When Georges goes to Majid’s apartment, before committing suicide, he tells him: “I wanted you to be present”. So while in other Haneke’s films death is intentionally left off-screen, this time it is shown to us in all its atrocity. As Georges cannot close his eyes to this horror, all of us must also acknowledge our responsibilities in the face of history. Denying one’s faults will not make us innocent.

However we continue to be blind, like the Laurents in Happy End, who on more than one occasion show all the bourgeois hypocrisy that refuses to accept similar traumatic events hiding behind a mask of small moralism and claims to appease immigrants simply by giving them sweets and candy.

Happy End
Happy End

The fairy tale comes to an end, the Laurent family again gathered around a table, surrounded by guests sitting neatly in the immaculate banquet hall, celebrating the marriage between Georges’ daughter, Anne, and the perfect English gentleman, when suddenly the disturbing element, the annoyance of having to welcome a group of immigrants who accompany the unfortunate Anne’s son. While the banqueters try to remedy this embarrassing blip, Georges seeks once again to carry out his suicidal intent by asking for help from his niece.

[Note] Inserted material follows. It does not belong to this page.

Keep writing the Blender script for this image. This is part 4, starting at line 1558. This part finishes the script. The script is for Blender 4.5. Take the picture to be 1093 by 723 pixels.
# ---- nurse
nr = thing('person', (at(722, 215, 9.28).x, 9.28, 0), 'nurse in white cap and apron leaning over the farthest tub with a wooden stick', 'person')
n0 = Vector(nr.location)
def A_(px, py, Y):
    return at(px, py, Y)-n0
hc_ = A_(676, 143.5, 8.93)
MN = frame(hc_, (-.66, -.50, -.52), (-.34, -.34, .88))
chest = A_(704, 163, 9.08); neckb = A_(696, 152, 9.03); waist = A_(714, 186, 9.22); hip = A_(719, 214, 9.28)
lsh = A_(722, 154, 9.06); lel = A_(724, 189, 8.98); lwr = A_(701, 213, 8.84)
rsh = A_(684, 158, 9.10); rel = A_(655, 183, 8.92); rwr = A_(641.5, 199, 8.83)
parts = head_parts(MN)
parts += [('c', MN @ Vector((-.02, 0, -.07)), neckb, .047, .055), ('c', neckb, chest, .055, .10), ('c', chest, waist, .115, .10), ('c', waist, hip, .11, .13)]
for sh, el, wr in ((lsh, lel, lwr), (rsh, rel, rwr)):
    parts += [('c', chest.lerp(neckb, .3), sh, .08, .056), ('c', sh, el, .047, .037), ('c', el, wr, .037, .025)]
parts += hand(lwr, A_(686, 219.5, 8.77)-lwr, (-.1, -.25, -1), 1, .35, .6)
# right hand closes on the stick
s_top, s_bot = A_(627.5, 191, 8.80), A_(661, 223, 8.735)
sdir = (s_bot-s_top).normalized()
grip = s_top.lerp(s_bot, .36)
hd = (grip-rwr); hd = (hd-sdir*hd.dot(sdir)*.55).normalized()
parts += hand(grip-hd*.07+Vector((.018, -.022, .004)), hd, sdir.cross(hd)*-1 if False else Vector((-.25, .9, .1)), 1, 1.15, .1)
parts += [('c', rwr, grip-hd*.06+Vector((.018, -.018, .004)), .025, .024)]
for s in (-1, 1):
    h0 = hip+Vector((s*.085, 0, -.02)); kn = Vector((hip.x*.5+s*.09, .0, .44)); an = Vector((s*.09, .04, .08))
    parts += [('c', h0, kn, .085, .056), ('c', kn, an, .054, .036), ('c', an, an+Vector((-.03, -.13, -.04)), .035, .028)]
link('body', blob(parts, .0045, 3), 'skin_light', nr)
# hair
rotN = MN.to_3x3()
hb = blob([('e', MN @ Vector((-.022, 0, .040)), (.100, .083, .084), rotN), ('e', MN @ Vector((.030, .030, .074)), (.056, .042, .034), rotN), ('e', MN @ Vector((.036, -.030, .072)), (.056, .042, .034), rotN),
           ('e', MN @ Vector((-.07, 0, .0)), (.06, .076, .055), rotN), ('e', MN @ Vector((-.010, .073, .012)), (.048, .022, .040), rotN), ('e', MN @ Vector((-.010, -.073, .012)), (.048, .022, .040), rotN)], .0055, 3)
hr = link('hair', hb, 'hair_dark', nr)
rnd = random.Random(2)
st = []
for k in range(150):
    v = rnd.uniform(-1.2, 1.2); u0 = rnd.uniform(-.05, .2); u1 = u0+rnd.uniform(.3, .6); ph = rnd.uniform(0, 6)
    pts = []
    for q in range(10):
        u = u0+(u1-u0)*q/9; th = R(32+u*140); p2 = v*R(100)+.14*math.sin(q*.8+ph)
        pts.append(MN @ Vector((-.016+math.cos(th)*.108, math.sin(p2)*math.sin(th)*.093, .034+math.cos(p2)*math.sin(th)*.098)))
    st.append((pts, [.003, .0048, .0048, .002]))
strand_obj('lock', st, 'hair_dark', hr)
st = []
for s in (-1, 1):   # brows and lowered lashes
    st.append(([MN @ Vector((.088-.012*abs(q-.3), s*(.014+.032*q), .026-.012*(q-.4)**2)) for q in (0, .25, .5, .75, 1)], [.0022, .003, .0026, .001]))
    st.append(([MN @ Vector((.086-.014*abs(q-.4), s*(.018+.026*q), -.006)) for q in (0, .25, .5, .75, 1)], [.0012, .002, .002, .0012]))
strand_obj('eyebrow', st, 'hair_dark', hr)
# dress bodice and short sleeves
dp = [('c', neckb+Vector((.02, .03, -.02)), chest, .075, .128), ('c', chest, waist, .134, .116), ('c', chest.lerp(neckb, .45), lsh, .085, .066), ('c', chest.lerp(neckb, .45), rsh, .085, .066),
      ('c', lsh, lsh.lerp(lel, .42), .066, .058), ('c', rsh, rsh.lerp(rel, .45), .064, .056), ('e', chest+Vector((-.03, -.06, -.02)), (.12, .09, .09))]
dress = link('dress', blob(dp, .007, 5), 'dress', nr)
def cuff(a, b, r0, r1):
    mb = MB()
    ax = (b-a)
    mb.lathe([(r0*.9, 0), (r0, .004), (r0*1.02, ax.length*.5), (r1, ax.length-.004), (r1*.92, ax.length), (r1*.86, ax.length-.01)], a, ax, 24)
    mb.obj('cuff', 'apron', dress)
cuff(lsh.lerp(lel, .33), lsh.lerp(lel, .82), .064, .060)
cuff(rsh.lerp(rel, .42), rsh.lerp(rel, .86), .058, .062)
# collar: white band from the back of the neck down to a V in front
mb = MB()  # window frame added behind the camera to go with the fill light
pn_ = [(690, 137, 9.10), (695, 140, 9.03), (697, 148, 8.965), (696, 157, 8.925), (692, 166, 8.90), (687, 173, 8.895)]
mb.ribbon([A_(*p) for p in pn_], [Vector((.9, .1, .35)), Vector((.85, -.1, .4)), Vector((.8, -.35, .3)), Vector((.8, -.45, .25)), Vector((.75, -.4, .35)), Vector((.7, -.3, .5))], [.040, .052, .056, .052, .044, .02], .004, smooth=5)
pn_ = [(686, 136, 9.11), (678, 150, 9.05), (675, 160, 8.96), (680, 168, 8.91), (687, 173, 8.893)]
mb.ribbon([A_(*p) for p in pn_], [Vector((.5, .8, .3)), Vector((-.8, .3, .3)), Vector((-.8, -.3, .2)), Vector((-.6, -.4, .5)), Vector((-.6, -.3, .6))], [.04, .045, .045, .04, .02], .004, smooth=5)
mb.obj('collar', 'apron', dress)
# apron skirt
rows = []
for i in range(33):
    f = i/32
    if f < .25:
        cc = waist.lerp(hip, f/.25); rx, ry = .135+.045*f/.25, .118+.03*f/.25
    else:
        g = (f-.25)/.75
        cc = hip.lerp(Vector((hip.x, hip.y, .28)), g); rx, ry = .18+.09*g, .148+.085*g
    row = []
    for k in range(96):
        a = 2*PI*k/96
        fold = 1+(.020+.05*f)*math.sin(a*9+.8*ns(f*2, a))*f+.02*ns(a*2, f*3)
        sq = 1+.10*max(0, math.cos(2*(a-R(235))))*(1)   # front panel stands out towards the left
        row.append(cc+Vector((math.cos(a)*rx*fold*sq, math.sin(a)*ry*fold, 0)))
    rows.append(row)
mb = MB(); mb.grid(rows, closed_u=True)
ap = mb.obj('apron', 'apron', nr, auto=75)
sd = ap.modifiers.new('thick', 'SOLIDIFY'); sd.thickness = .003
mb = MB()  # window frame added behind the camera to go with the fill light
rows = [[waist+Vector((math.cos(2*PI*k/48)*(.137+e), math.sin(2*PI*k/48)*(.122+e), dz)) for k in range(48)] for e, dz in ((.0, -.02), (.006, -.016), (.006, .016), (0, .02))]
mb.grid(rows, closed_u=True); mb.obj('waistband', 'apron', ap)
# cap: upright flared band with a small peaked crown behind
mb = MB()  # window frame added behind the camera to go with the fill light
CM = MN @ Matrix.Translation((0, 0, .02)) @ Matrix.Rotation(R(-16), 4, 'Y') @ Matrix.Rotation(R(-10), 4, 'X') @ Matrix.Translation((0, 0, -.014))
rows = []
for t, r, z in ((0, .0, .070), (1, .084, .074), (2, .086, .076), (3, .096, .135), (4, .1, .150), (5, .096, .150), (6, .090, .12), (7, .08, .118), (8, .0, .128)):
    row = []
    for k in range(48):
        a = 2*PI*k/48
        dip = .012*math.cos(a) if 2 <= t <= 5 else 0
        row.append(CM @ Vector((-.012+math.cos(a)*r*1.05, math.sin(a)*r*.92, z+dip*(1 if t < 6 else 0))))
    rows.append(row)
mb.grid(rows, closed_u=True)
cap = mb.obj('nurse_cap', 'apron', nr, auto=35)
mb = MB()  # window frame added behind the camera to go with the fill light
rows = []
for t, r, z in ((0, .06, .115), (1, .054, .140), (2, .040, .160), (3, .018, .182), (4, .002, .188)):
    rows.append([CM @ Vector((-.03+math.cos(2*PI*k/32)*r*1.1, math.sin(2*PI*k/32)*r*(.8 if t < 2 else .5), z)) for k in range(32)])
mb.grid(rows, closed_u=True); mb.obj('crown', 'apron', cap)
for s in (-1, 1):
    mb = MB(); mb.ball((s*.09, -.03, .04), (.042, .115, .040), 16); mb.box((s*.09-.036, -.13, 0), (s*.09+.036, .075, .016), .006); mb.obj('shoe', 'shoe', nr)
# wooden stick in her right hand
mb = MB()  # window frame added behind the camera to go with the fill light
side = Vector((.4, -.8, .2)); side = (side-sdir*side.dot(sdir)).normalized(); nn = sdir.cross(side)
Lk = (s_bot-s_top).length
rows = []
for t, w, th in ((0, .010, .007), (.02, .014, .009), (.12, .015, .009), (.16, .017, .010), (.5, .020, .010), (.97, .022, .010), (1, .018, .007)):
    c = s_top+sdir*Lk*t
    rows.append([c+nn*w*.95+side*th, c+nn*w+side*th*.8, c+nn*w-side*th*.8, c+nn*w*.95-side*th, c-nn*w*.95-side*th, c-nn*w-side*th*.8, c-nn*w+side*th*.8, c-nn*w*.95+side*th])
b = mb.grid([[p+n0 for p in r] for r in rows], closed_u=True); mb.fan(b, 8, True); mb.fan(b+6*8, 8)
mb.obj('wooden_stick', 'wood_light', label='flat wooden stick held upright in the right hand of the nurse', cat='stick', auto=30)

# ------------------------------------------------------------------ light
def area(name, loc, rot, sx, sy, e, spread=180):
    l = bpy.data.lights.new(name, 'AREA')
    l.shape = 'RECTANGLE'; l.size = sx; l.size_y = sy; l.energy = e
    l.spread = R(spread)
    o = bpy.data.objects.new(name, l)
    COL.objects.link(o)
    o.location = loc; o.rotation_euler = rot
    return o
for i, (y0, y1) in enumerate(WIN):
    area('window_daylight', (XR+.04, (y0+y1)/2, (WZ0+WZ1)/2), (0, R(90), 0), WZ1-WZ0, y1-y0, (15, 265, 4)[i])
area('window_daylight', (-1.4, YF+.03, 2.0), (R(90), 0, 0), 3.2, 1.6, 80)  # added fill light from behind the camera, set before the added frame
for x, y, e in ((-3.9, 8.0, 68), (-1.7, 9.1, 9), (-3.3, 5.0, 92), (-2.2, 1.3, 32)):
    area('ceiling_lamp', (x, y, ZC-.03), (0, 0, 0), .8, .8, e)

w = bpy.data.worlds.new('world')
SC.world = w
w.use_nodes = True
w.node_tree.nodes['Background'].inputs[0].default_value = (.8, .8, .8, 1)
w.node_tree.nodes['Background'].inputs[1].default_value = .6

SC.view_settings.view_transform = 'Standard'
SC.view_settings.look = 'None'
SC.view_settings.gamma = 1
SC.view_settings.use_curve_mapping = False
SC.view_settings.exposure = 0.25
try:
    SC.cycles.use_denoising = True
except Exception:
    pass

We return to the beach and the sea, to that postcard-like landscape that accompanied his father’s last breath in The Seventh Continent and once again we see it through a screen, again Eve’s smartphone, as if through its objectification we wanted to normalize what is happening.

Anne and her brother Thomas are scrambling to help their father, snatch him from the jaws of death, and in the end we wonder if they act this way because they want to do it or rather to save appearances.